▸ Short problem: Beginning with the line that contains "(0.40, 0.40, 0.385))", extract each line through the end of the listing below, with no additions or omissions.

▸ Material:
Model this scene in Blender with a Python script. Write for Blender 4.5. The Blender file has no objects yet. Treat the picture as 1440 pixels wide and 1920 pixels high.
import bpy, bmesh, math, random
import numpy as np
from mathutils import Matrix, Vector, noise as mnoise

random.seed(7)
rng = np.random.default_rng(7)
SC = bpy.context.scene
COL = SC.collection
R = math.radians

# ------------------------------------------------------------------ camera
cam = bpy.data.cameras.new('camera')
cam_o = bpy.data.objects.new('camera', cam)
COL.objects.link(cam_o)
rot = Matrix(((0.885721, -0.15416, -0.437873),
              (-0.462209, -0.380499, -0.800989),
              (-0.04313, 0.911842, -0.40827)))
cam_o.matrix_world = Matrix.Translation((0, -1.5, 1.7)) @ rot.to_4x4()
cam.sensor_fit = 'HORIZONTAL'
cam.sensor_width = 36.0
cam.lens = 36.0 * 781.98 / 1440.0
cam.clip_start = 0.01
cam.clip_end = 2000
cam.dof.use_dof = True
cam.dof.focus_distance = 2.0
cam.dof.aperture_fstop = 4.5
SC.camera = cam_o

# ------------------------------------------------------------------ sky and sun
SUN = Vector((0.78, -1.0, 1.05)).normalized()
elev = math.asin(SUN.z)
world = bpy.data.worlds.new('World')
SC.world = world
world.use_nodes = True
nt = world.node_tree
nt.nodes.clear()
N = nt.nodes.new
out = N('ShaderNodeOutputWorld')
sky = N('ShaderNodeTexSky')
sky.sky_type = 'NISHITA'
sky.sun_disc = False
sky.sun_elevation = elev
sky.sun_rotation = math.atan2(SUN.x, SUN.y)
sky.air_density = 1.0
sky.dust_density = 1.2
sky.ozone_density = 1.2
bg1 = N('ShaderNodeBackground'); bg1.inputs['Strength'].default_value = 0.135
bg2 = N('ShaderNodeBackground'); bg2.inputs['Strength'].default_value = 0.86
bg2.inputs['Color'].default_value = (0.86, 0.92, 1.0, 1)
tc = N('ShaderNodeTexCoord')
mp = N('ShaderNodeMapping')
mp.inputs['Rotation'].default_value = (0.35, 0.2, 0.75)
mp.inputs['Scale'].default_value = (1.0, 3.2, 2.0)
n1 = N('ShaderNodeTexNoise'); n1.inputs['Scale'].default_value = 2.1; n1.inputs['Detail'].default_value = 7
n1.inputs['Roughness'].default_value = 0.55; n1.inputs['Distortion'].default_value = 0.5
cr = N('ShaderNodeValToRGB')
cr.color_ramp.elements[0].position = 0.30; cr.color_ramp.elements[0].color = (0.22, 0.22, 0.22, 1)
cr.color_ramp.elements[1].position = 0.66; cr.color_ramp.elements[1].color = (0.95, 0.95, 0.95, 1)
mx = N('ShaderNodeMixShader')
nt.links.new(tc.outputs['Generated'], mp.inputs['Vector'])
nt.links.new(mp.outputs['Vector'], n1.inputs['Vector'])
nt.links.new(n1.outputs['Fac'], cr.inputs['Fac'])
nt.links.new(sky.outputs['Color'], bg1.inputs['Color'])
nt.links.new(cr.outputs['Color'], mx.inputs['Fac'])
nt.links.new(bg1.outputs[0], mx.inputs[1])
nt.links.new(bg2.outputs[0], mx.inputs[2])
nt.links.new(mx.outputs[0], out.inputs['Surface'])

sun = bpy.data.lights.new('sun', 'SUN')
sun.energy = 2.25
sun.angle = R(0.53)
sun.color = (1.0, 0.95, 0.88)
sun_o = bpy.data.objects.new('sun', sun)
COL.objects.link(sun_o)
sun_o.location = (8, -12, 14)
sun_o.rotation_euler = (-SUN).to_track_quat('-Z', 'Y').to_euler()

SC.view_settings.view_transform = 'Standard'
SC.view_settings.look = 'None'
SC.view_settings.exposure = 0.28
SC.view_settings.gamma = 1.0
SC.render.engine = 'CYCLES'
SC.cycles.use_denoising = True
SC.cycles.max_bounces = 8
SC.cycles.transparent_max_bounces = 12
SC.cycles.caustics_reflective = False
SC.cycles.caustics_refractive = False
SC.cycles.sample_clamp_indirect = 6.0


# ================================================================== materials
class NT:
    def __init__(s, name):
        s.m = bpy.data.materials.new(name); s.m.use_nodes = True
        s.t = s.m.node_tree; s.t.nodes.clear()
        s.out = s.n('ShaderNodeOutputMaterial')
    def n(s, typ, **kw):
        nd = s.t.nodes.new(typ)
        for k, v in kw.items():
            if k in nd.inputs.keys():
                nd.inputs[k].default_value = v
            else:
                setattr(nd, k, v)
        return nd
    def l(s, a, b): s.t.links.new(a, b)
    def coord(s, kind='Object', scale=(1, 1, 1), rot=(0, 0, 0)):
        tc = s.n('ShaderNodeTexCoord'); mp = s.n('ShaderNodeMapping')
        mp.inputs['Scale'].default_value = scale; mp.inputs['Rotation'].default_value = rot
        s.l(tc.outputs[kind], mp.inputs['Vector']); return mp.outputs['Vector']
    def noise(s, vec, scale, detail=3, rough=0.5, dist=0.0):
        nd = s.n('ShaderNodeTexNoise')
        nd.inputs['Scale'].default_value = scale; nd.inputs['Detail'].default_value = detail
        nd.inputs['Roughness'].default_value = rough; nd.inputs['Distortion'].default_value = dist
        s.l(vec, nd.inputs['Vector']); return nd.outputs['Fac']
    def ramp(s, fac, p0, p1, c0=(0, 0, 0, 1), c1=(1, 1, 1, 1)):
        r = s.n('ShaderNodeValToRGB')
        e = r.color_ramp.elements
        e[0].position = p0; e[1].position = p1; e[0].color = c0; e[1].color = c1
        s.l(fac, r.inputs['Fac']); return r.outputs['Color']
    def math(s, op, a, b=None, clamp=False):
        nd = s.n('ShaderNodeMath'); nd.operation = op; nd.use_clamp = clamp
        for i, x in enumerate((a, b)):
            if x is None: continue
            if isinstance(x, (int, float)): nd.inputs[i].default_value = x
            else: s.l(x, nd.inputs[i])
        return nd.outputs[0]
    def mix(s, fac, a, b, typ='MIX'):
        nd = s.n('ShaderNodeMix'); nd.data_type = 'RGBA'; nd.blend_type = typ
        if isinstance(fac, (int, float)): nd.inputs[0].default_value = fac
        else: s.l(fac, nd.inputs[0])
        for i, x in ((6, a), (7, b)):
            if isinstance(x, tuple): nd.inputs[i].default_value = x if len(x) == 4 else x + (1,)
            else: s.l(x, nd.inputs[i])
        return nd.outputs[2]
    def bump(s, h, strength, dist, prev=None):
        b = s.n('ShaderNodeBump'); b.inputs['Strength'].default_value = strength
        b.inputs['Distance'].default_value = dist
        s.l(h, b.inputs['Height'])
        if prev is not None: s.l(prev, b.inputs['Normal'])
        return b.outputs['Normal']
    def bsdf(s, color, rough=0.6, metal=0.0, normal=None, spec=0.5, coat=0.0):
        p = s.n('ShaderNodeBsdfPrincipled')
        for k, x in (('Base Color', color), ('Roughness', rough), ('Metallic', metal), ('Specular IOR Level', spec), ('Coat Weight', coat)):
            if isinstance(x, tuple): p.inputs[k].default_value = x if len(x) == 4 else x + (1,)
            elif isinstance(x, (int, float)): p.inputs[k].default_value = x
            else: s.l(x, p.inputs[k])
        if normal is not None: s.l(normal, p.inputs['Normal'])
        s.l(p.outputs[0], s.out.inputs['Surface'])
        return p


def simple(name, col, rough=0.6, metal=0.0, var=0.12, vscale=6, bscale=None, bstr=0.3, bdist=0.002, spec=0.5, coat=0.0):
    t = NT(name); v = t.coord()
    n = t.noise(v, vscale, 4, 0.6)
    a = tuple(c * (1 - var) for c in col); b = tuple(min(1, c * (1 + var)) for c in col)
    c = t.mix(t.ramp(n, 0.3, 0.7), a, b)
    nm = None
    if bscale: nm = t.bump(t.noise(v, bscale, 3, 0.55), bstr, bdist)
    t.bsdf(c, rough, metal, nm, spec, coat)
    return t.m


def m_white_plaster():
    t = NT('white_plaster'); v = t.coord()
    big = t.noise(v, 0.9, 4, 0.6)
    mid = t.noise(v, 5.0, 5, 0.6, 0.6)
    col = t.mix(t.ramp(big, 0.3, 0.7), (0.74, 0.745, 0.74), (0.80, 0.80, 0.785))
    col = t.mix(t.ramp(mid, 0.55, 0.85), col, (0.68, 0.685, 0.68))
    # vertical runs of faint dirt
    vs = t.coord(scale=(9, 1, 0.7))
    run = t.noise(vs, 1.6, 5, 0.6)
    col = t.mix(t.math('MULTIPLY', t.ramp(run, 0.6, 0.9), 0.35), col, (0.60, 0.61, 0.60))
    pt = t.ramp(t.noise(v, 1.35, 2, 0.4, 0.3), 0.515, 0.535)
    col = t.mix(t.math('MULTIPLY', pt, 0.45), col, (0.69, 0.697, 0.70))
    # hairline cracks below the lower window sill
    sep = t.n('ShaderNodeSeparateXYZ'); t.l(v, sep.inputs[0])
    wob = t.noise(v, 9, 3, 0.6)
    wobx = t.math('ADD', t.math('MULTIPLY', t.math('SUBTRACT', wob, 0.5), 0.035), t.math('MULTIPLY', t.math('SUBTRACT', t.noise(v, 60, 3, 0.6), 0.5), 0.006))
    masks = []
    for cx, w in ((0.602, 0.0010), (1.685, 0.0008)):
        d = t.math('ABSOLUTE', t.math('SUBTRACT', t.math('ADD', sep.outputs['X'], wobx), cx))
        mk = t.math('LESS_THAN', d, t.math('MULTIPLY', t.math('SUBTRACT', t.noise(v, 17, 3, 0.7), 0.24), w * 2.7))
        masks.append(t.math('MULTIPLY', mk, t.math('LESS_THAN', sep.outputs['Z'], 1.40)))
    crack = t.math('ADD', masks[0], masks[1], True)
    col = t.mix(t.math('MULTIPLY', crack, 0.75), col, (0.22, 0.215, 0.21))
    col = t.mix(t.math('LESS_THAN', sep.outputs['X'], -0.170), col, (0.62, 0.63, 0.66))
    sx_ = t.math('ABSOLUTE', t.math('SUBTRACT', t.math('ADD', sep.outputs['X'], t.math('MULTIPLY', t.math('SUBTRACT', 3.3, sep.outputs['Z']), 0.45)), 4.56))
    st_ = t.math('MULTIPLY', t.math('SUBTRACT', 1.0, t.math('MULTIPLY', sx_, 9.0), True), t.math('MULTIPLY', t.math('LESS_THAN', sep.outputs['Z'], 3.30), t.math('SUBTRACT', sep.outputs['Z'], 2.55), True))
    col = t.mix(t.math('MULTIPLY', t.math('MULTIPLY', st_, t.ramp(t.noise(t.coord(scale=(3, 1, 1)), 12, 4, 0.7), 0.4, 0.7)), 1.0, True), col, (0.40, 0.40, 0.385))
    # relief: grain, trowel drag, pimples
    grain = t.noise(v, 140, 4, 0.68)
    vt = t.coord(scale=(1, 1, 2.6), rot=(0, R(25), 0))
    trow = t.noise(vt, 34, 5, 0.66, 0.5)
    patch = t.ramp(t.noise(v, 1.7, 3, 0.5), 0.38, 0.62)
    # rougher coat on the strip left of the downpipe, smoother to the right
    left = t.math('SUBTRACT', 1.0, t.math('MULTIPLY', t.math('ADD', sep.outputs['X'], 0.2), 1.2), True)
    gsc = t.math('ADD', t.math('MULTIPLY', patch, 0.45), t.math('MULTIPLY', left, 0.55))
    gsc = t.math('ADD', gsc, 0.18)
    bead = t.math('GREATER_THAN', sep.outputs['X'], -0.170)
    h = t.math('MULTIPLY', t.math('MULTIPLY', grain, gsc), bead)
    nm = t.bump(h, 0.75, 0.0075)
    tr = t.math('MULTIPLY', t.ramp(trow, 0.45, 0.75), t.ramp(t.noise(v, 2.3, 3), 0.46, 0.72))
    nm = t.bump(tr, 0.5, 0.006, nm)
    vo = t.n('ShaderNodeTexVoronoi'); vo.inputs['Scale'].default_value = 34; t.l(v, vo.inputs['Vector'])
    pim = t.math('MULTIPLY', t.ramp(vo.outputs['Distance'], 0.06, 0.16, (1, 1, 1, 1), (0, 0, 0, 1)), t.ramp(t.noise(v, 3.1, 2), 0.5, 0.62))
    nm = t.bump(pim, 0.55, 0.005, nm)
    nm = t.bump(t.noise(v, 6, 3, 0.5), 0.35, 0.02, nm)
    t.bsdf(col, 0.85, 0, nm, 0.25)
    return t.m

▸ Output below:
    col = t.mix(t.math('MULTIPLY', t.math('MULTIPLY', st_, t.ramp(t.noise(t.coord(scale=(3, 1, 1)), 12, 4, 0.7), 0.4, 0.7)), 1.0, True), col, (0.40, 0.40, 0.385))
    # relief: grain, trowel drag, pimples
    grain = t.noise(v, 140, 4, 0.68)
    vt = t.coord(scale=(1, 1, 2.6), rot=(0, R(25), 0))
    trow = t.noise(vt, 34, 5, 0.66, 0.5)
    patch = t.ramp(t.noise(v, 1.7, 3, 0.5), 0.38, 0.62)
    # rougher coat on the strip left of the downpipe, smoother to the right
    left = t.math('SUBTRACT', 1.0, t.math('MULTIPLY', t.math('ADD', sep.outputs['X'], 0.2), 1.2), True)
    gsc = t.math('ADD', t.math('MULTIPLY', patch, 0.45), t.math('MULTIPLY', left, 0.55))
    gsc = t.math('ADD', gsc, 0.18)
    bead = t.math('GREATER_THAN', sep.outputs['X'], -0.170)
    h = t.math('MULTIPLY', t.math('MULTIPLY', grain, gsc), bead)
    nm = t.bump(h, 0.75, 0.0075)
    tr = t.math('MULTIPLY', t.ramp(trow, 0.45, 0.75), t.ramp(t.noise(v, 2.3, 3), 0.46, 0.72))
    nm = t.bump(tr, 0.5, 0.006, nm)
    vo = t.n('ShaderNodeTexVoronoi'); vo.inputs['Scale'].default_value = 34; t.l(v, vo.inputs['Vector'])
    pim = t.math('MULTIPLY', t.ramp(vo.outputs['Distance'], 0.06, 0.16, (1, 1, 1, 1), (0, 0, 0, 1)), t.ramp(t.noise(v, 3.1, 2), 0.5, 0.62))
    nm = t.bump(pim, 0.55, 0.005, nm)
    nm = t.bump(t.noise(v, 6, 3, 0.5), 0.35, 0.02, nm)
    t.bsdf(col, 0.85, 0, nm, 0.25)
    return t.m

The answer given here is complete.